39Dit zijn de gebieden waar de Levieten in hun tentenkampen woonden:
Het eerste lot viel op de families van de Kehatieten die nakomelingen waren van Aäron. 40In het stamgebied van Juda kregen zij Hebron met de omliggende weidegronden. 41De akkers rond de stad en de omliggende dorpen werden echter aan Kaleb gegeven, de zoon van Jefunne. 42De nakomelingen van Aäron kregen behalve Hebron, een vrijplaats, ook de vrijplaatsen Libna, Jattir, Estemoa, 43Chilez, Debir, 44Asan en Bet-Semes, elk met de omliggende weidegronden. 45In het stamgebied van Benjamin kregen ze Geba, Alemet en Anatot met de omliggende weidegronden. In totaal kregen deze families dertien steden. 46Aan de overige nakomelingen van Kehat werden door loting tien steden toegewezen van de families uit de westelijke helft van de stam Manasse. 47Aan de families van de nakomelingen van Gerson werden dertien steden toegewezen van de stammen Issachar, Aser, Naftali en Manasse in Basan. 48Aan de families van de nakomelingen van Merari werden door loting twaalf steden toegewezen van de stammen Ruben, Gad en Zebulon. 49De Israëlieten stonden dus steden en weidegronden aan de Levieten af. 50Uit de stamgebieden van Juda, Simeon en Benjamin werden hun door loting de hierboven genoemde steden toegewezen.
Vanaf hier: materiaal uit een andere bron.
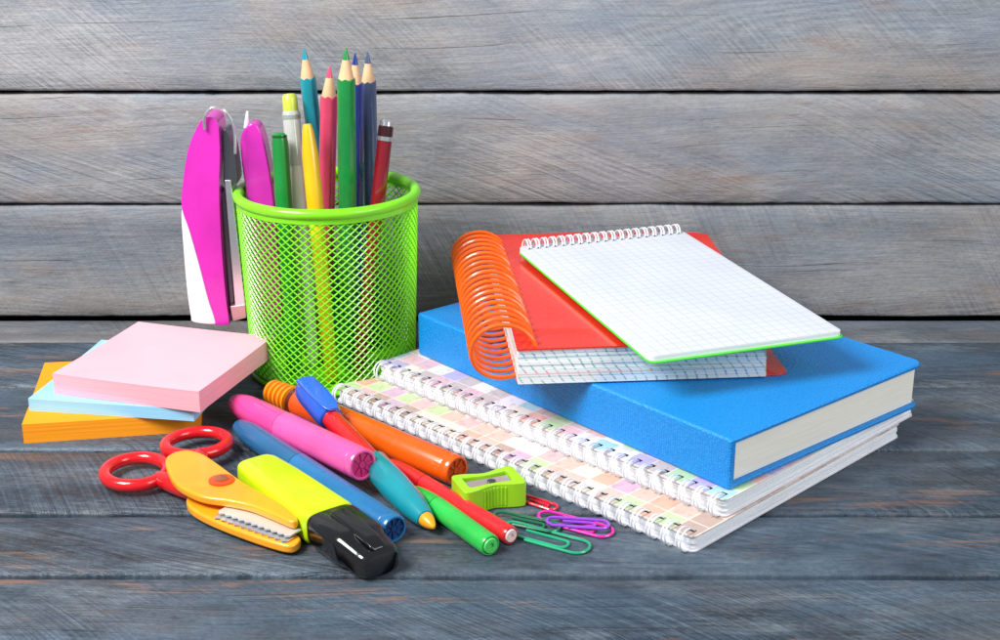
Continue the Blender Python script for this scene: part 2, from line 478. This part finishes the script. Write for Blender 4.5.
def upright(name, cat, label, A, B, parts):
    e = root(name, label, cat, A, axis_rot(A, B), 'pencils and pens standing in the cup')
    for nm, prof, m in parts:
        make(nm, lathe(prof, 28), m, e)
    return e
def Ln(A, B): return (Vector(B)-Vector(A)).length
A, B = (-6.9, -6.3, .25), (-5.35, -4.5, 12.45); L = Ln(A, B)
upright('pen', 'pen', 'slim dark red pen with silver trim leaning in the cup', A, B, [
    ('barrel', [(0, .2), (.4, .32), (L-1.0, .36), (L-1.0, .3)], plastic('dark_red', '#861022', .2, coat=.6)),
    ('collar', [(L-1.0, .38), (L-.8, .38)], M_chrome),
    ('cap', [(L-.8, .37), (L-.35, .36), (L-.3, .3)], plastic('near_black', '#3a1218', .2, coat=.6)),
    ('cap_end', [(L-.3, .33), (L-.1, .31), (L, .2)], M_chrome)])
A, B = (-9.3, -5.3, .25), (-10.05, -3.5, 13.5); L = Ln(A, B)
upright('gel_pen', 'pen', 'clear white gel pen with a yellow-green cap end', A, B, [
    ('barrel', [(0, .15), (.6, .36), (L-3.4, .37), (L-3.4, .3)], plastic('milky_plastic', '#dfe6dc', .2, sss=.2, coat=.4)),
    ('cap', [(L-3.4, .42), (L-.9, .42), (L-.8, .36)], plastic('milky_cap', '#eef4ee', .15, coat=.4, trans=.45)),
    ('refill', [(L-3.38, .2), (L-1.4, .18), (L-1.3, .1)], plastic('refill_grey', '#8c9a70', .3)),
    ('band', [(L-1.2, .44), (L-1.0, .44)], plastic('grey_band', '#9aa39a', .3)),
    ('cap_end', [(L-.85, .37), (L-.15, .36), (L-.03, .28), (L, .1)], plastic('yellow_green_end', '#c9d84a', .25, coat=.4))])
A, B = (-10.1, -5.9, .25), (-10.4, -4.9, 11.9); L = Ln(A, B)
upright('marker_pen', 'marker pen', 'slim dark green felt pen standing in the green cup', A, B, [
    ('barrel', [(0, .3), (.1, .38), (L-4.2, .38), (L-4.2, .3)], plastic('green_barrel', '#1c8f42', .3, coat=.3)),
    ('cap', [(L-4.2, .41), (L-.5, .39), (L-.1, .33), (L, .2)], plastic('deep_green', '#178a3a', .25, coat=.5)),
    ('band', [(L-.3, .33), (L-.2, .36), (L-.1, .34)], plastic('deep_green_ring', '#0d5a26', .25, coat=.5))])
A, B = (-8.1, -7.3, .25), (-8.98, -5.55, 12.45); L = Ln(A, B)
upright('marker_pen', 'marker pen', 'yellow felt pen with a tapered cap in the green cup', A, B, [
    ('barrel', [(0, .25), (.1, .32), (L-4.6, .36), (L-4.6, .3)], plastic('yellow_barrel', '#f2d21e', .3, coat=.3)),
    ('cap', [(L-4.6, .40), (L-1.4, .39), (L-.3, .26), (L-.02, .19), (L, .1)], plastic('yellow_cap', '#f0bc14', .25, coat=.5))])

# ------------------------------------------------------------------ stapler hooked over the rim
SO = (-13.2, -4.6, 2.4)
stp = root('stapler', 'magenta and white stapler opened and hooked over the cup rim', 'stapler', SO)
white = catmull([(-15.16, 8.3), (-14.78, 6.9), (-14.45, 5.2), (-14.2, 3.8), (-13.95, 2.75), (-14.05, 2.5), (-15.0, 2.62), (-15.12, 2.95), (-15.2, 4.2), (-15.22, 6.2)], 4)
mag = catmull([(-13.95, 12.55), (-13.5, 12.75), (-13.15, 12.4), (-13.15, 11.0), (-13.3, 9.3), (-13.37, 6.6), (-13.33, 4.0), (-13.25, 2.65), (-13.35, 2.5), (-13.95, 2.5), (-13.92, 2.75), (-14.17, 3.8), (-14.42, 5.2), (-14.75, 6.95), (-15.13, 8.35), (-15.0, 9.6), (-14.6, 11.3)], 4)
make('grip', prism(white, -5.45, -3.75, 'y'), M_whitepl, stp, bevel=.16, off=SO)
make('upper_arm', prism(mag, -5.5, -3.7, 'y'), M_magenta, stp, bevel=.2, off=SO)
make('staple_channel', join(prism([(-13.05, 9.7), (-12.75, 9.7), (-12.42, 3.2), (-12.95, 2.9)], -5.3, -3.95, 'y')), M_chrome, stp, bevel=.05, off=SO)
make('channel_plate', prism([(-13.33, 9.0), (-13.15, 9.2), (-13.05, 3.2), (-13.25, 2.9)], -5.0, -4.1, 'y'), M_dsteel, stp, bevel=.03, off=SO)
make('channel_nose', prism([(-13.2, 3.4), (-12.42, 3.5), (-12.42, 2.8), (-13.1, 2.6)], -5.35, -3.9, 'y'), plastic('pinkish_nose', '#c89aa0', .3, metal=.4), stp, bevel=.05, off=SO)
make('hinge', prism(catmull([(-13.0, 12.0), (-12.8, 12.1), (-12.55, 11.3), (-12.45, 10.2), (-12.5, 9.5), (-13.1, 9.4), (-13.1, 10.4), (-13.05, 11.4)], 3), -5.2, -4.0, 'y'), M_dsteel, stp, bevel=.08, off=SO)
make('spring_wire', tube(catmull([(-13.75, -5.62, 12.2), (-13.7, -5.65, 12.8), (-13.35, -5.65, 13.2), (-12.9, -5.62, 13.15), (-12.6, -5.5, 12.8), (-12.4, -5.45, 12.1), (-12.45, -5.4, 11.0)], 4, False), .075), M_chrome, stp, off=SO)
lower = catmull([(-12.3, 11.5), (-12.05, 12.05), (-11.65, 12.3), (-11.3, 11.9), (-11.05, 10.6), (-10.85, 8.6), (-10.75, 5.5), (-10.8, 2.8), (-11.2, 2.4), (-11.9, 2.8), (-11.95, 5.5), (-12.15, 8.6), (-12.3, 10.3)], 4)
make('lower_arm', prism(lower, -4.75, -3.5, 'y'), M_magenta, stp, bevel=.22, off=SO)
make('hinge_pin', tube([(-12.05, -4.3, 12.0), (-11.95, -4.3, 12.8)], lambda t: .14-.08*t, seg=12), M_whitepl, stp, off=SO)

# ------------------------------------------------------------------ sticky note blocks
def sticky(label, hexc, loc, ang, size, th):
    e = root('sticky_note_block', label, 'sticky notes', loc, rotz(ang), 'sticky note blocks stacked together')
    m = paper('paper_'+hexc[1:], hexc, lo=.9)
    V, F = [], []; lay = 14; n = 12
    outl = []
    h = size/2
    for i in range(4*n):
        s, k = divmod(i, n); t = -1+2*k/n
        outl.append([(t, -1), (1, t), (-t, 1), (-1, -t)][s])
    for l in range(lay+1):
        z = th*l/lay; dx = random.uniform(-.002, .002); dy = random.uniform(-.002, .002)
        for (a, b) in outl: V.append((a*h+dx, b*h+dy, z+(.03*(a*a*b*b) if l == lay else 0)))
    k = 4*n
    for l in range(lay):
        for i in range(k): F.append((l*k+i, l*k+(i+1) % k, (l+1)*k+(i+1) % k, (l+1)*k+i))
    F.append(tuple(range(k))); F.append(tuple(range(lay*k, (lay+1)*k)))
    make('paper_stack', (V, F), m, e, smooth=False)
sticky('orange sticky note block lying on the planks under a blue one', '#ff9f20', (-17.75, -9.6, 0), 10, 7.6, .88)
sticky('light blue sticky note block between the orange and pink ones', '#9ad4f2', (-16.6, -9.2, .89), -9, 7.7, .55)
sticky('thick pink sticky note block on top of the blue one', '#fbb4c0', (-15.45, -9.4, 1.46), -17, 7.3, .95)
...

51Verder kregen de families van de nakomelingen van Kehat de volgende steden van de stam Efraïm tot hun beschikking: 52de vrijplaatsen Sichem, in het bergland van Efraïm, Gezer, 53Jokmeam, Bet-Choron, 54Ajjalon en Gat-Rimmon, elk met de omliggende weidegronden. 55Van de westelijke helft van de stam Manasse kregen ze Aner en Bileam en de omliggende weidegronden. Deze waren bestemd voor de families van de overige nakomelingen van Kehat. 56De nakomelingen van Gerson kregen van de oostelijke helft van de stam Manasse Golan, in Basan, en Astarot, elk met de omliggende weidegronden. 57Van de stam Issachar kregen ze Kedes, Daberat, 58Ramot en Anem met de omliggende weidegronden. 59Van de stam Aser kregen ze Masal, Abdon, 60Chukok en Rechob met de omliggende weidegronden 61en van de stam Naftali kregen ze Kedes in Galilea, Chammon en Kirjataïm, elk met de omliggende weidegronden. 62De Levieten die nog resteerden, de nakomelingen van Merari, kregen van de stam Zebulon Rimmono en Tabor met de omliggende weidegronden. 63Aan de overkant van de Jordaan, op het onontgonnen deel van de hoogvlakte, kregen ze van de stam Ruben Beser, ter hoogte van Jericho maar dan dus aan de overkant, en verder Jahas, 64Kedemot en Mefaät, elk met de omliggende weidegronden. 65Van de stam Gad kregen ze Ramot in Gilead, Machanaïm, 66Chesbon en Jazer, elk met de omliggende weidegronden.